Pages

Wednesday, December 06, 2017

The Santa capers

Building on the groundbreaking work of Richard Carrier and Robert Price, who definitively proved that Jesus never existed, scholars have applied the same rigorous historical methodology to demonstrate that Nicholas of Myra never existed. Indeed, there are many exciting theories to account for the legend. 

Erich von Däniken, in his instant classic Sleigh of the Gods, explains how Santa Claus is a garbled legend about First Contact. Santa and the elves were really extraterrestrials. But because ancient, prescientific observers lacked the vocabulary and conceptual scheme to accurately describe their encounters, they recast the flying saucer and its occupants in the mythopoetic categories of elves and magic reindeer. 

By contrast, Michael Heiser, in his pathmaking study Santa and the Divine Council, provides extensive documentation to show that Santa and his elves recontextualize the Canaanite pantheon. Santa's location in the North Pole goes back to Mt. Zaphon ("north"), legendary home of the gods, which Nordic-Teutonic redactors of the Santa mythos adapted for their Northern European audience. 

That background also accounts for Santa's godlike omniscience: "He sees you when you're sleeping, he knows when you're awake, he knows if you've been bad or good". 

Conversely, Israel Finkelstein theorizes that Santa is a variation on Helios, the Greek sungod. Filtered through Nordic-Teutonic mythology, the horse-drawn chariot becomes a sleigh, drawn by flying reindeer.

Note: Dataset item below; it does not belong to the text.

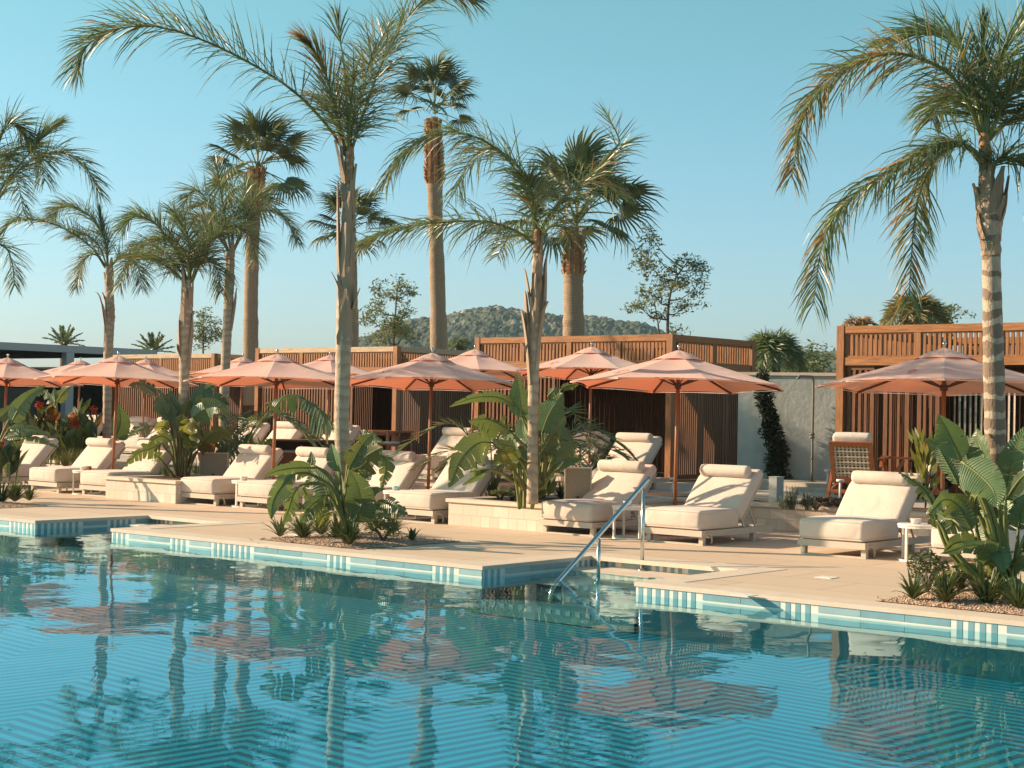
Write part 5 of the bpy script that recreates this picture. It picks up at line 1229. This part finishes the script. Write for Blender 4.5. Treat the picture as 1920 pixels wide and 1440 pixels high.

For his part, Robert Alter classifies Santa is a specimen of the mythic superhero archetype. Santa, like Superman and Green Arrow, offsets his lack of innate superhero powers by using technology. "Any sufficiently advanced theology is indistinguishable from magic." By the same token, his reindeer possess an X-gene, enabling them to mutate into flying ungulates. 

Despite the variety of theories, all are united in their conviction that Nicholas of Myra is a historicizied legend, as a fictional backstory to ground the Santa of faith.